Een proces achter de schermen

‘Kunt u zeggen met wie u het bos in vluchtte‚ zonder namen te geven?’ De aanklager in de zaak tegen voormalig krijgsheer Bosco Ntaganda (43) heeft haar vraag nog maar net gesteld aan de Congolese getuige ‘P100’ in de rechtszaal van het Internationaal Strafhof en de straalverbinding met de buitenwereld floept op ‘blauw’. De zitting wordt ‘besloten’ voortgezet‚ meldt een scherm‚ dat deze septemberochtend niet meer zal verdwijnen.

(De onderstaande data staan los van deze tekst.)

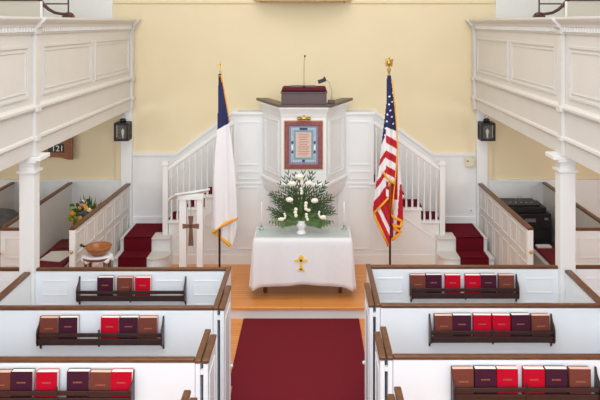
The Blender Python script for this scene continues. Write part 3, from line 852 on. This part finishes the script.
# candles
for px, nm in ((261.5, 'left'), (344, 'right')):
    x = at(px, 0, 8.47).x
    t = thing('candlestick', (x, 8.47, TT), 'slim white candle in a clear holder at the table\'s %s end' % nm, 'candlestick')
    part('holder', MB().lathe([(0.03, TT), (0.032, TT+0.006), (0.012, TT+0.014), (0.011, TT+0.03), (0.017, TT+0.045), (0.012, TT+0.046)], x, 8.47, 14), 'glass', t)
    part('candle', MB().lathe([(0.009, TT+0.03), (0.008, TT+0.33), (0.003, TT+0.335)], x, 8.47, 10), 'wax', t)
    part('wick', MB().tube([(x, 8.47, TT+0.334), (x+0.001, 8.47, TT+0.345)], 0.0012, 5), 'black', t)

# ------------------------------------------------------------------ flower arrangement
def leaf_strip(mb, a, b, w_, mi, droop=0.0):
    a = Vector(a); b = Vector(b); d = b-a; L = d.length
    if L < 1e-5: return
    side = d.cross(Vector((0, -1, 0.25))); 
    if side.length < 1e-6: side = Vector((1, 0, 0))
    side.normalize(); n = 4
    k = len(mb.v)
    for i in range(n+1):
        q = i/n; p = a+d*q; p.z -= droop*q*q
        ww = w_*(sin(pi*min(1, q*0.9+0.12)))*0.5
        mb.v += [tuple(p-side*ww), tuple(p+side*ww)]
    for i in range(n):
        mb.f.append((k+2*i, k+2*i+1, k+2*i+3, k+2*i+2)); mb.m.append(mi); mb.smooth.append(True)
ax, ay, az = vx, vy, TT+0.155
t = thing('flower_arrangement', (ax, ay, az), 'tall fan of white blooms and green palm fronds in the white vase', 'flowers')
fol = MB()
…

Het is een typische zittingsdag in de nu een jaar durende zaak-Ntaganda. Niet eerder speelden zóveel zittingen van een Strafhof-proces zich af achter gesloten deuren. ‘P100’ zou al met vervormde stem en onherkenbaar gemaakt gezicht getuigen over de wandaden die Ntaganda’s militie UPC in 2002 en 2003 had begaan in het district Ituri in Oost-Congo. Maar wellicht zou zijn antwoord mensen in gevaar brengen.

Extra voorzichtig
Het Strafhof is extra voorzichtig geworden in zijn omgang met getuigen. Het moest in april dit jaar de rechtszaken staken tegen de Keniaanse president Uhuru Kenyatta en diens vicepresident William Ruto‚ over hun veronderstelde rol bij het verkiezingsgeweld van eind 2007 in Kenia‚ omdat belangrijke getuigen zich hadden teruggetrokken na omkoping en intimidatie.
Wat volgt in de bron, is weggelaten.